Recent government moves - like the one-time grocery rebate in 2023 and the temporary GST/HST holiday at the end of 2024 - have had no measurable impact on costs. And they didn’t provide meaningful assistance where it was most needed. For a low-income couple with two children, the 2026 enhancement to the GST rebate would add just $22 a month over and above the original Credit.
What could actually make a difference? Well how about:
Eliminating GST/HST on all foods. There are valid arguments for taxing snack and restaurant food. But there are way too many exceptions (like seniors and people living alone who have no choice but to buy food in small packages) to justify the policy.
Eliminating industrial carbon taxes. No hand-waving and clever accounting theories can cover the reality that taxing food production and transportation will drive up food prices for consumers (although, realistically, the pass-through premium might not amount to more than $100 a year for a typical family).
Eliminating (or replacing) supply management for dairy, chicken, turkey, and eggs. Supply management programs - which also happen to be a major trade irritant with the U.S. - likely add between $500 and $1,000 to a typical low income family’s annual food costs.

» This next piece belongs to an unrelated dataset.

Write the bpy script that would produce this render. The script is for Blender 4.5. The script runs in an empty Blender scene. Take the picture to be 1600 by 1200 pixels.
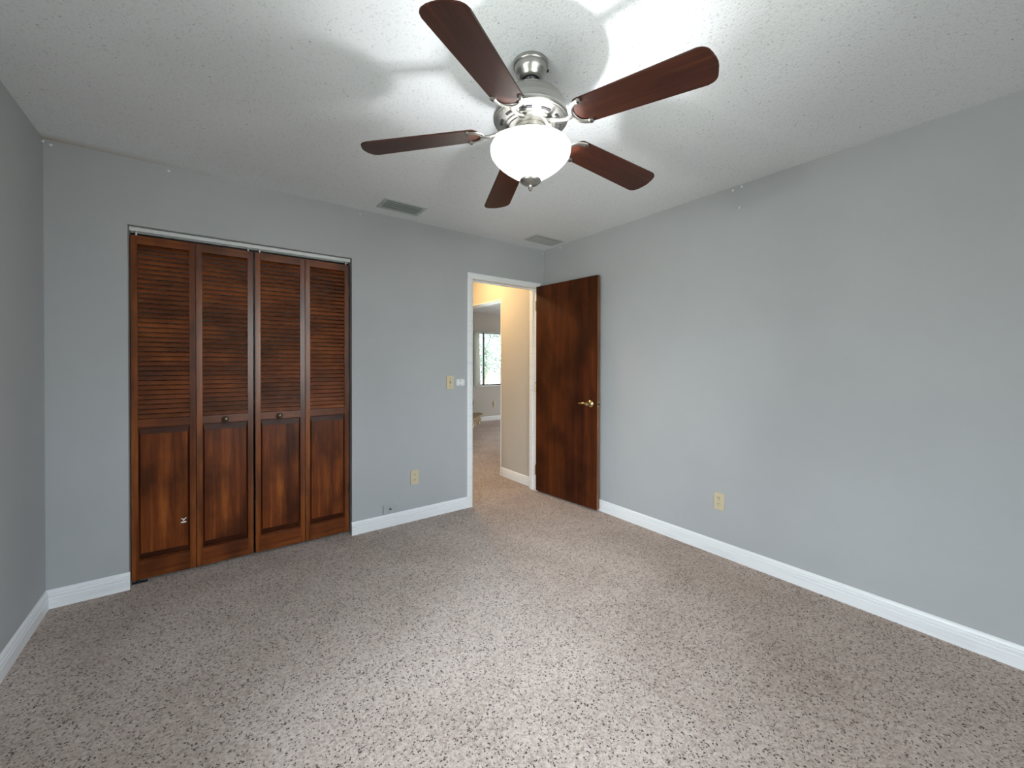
import bpy, bmesh, math, random
from mathutils import Matrix, Vector
random.seed(7)
PI = math.pi
S = bpy.context.scene
C = S.collection

# ---------------------------------------------------------------- camera
cd = bpy.data.cameras.new('camera'); cam = bpy.data.objects.new('camera', cd); C.objects.link(cam)
cd.sensor_fit = 'HORIZONTAL'; cd.sensor_width = 36.0; cd.lens = 634.45 / 1600 * 36
cd.shift_y = -26.5 / 1600; cd.clip_start = 0.02; cd.clip_end = 200
Rv = Vector((0.80126268, -0.59830847, 0.0022541)); Uv = Vector((0.0024601, 0.00706195, 0.99997204)); Fv = Vector((0.59830766, 0.80123473, -0.00713038))
cam.matrix_world = Matrix(((Rv.x, Uv.x, -Fv.x, -2.7472), (Rv.y, Uv.y, -Fv.y, -3.1360), (Rv.z, Uv.z, -Fv.z, 1.2806), (0, 0, 0, 1)))
S.camera = cam

# ---------------------------------------------------------------- light, exposure
SKY = 13.2            # overcast sky brightness
EXPOSURE = 1.0
FAN_BULB = 11.5      # W
HALL_LAMP = 46.0     # emission strength of the hall dome
vs = S.view_settings
S.display_settings.display_device = 'sRGB'
vs.view_transform = 'Standard'; vs.look = 'None'; vs.gamma = 1.0; vs.exposure = EXPOSURE
try: vs.use_curve_mapping = False
except Exception: pass
S.cycles.use_denoising = True
S.cycles.max_bounces = 12; S.cycles.diffuse_bounces = 6; S.cycles.glossy_bounces = 4
S.cycles.transmission_bounces = 8; S.cycles.transparent_max_bounces = 12
S.cycles.sample_clamp_indirect = 6.0
S.cycles.caustics_reflective = False; S.cycles.caustics_refractive = False

W_ = bpy.data.worlds.new('overcast_sky'); S.world = W_; W_.use_nodes = True
wn = W_.node_tree; wn.nodes.clear()
wo = wn.nodes.new('ShaderNodeOutputWorld'); wb = wn.nodes.new('ShaderNodeBackground')
tc = wn.nodes.new('ShaderNodeTexCoord'); sp = wn.nodes.new('ShaderNodeSeparateXYZ'); cr = wn.nodes.new('ShaderNodeValToRGB')
wn.links.new(tc.outputs['Generated'], sp.inputs[0]); 
ma = wn.nodes.new('ShaderNodeMath'); ma.operation = 'MULTIPLY_ADD'; ma.inputs[1].default_value = .5; ma.inputs[2].default_value = .5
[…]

The elimination of interprovincial trade barriers - which have remained largely unchanged despite Liberal election-themed hopes - would increase efficiency and competition and reduce compliance costs. Such changes could likely add another $250 or so in annual household savings.
None of those appear to be even aspirational targets in the government’s National Food Security Strategy. So my guess is that we’re in for more of the same.
Although it’s no secret around these parts that I’m not a fan of government subsidies and interventions. At best it’s rare when such endeavors return measurable and positive outcomes.
Sadly, this means it’ll be difficult to exclusively blame the Liberal Party for the underlying problem.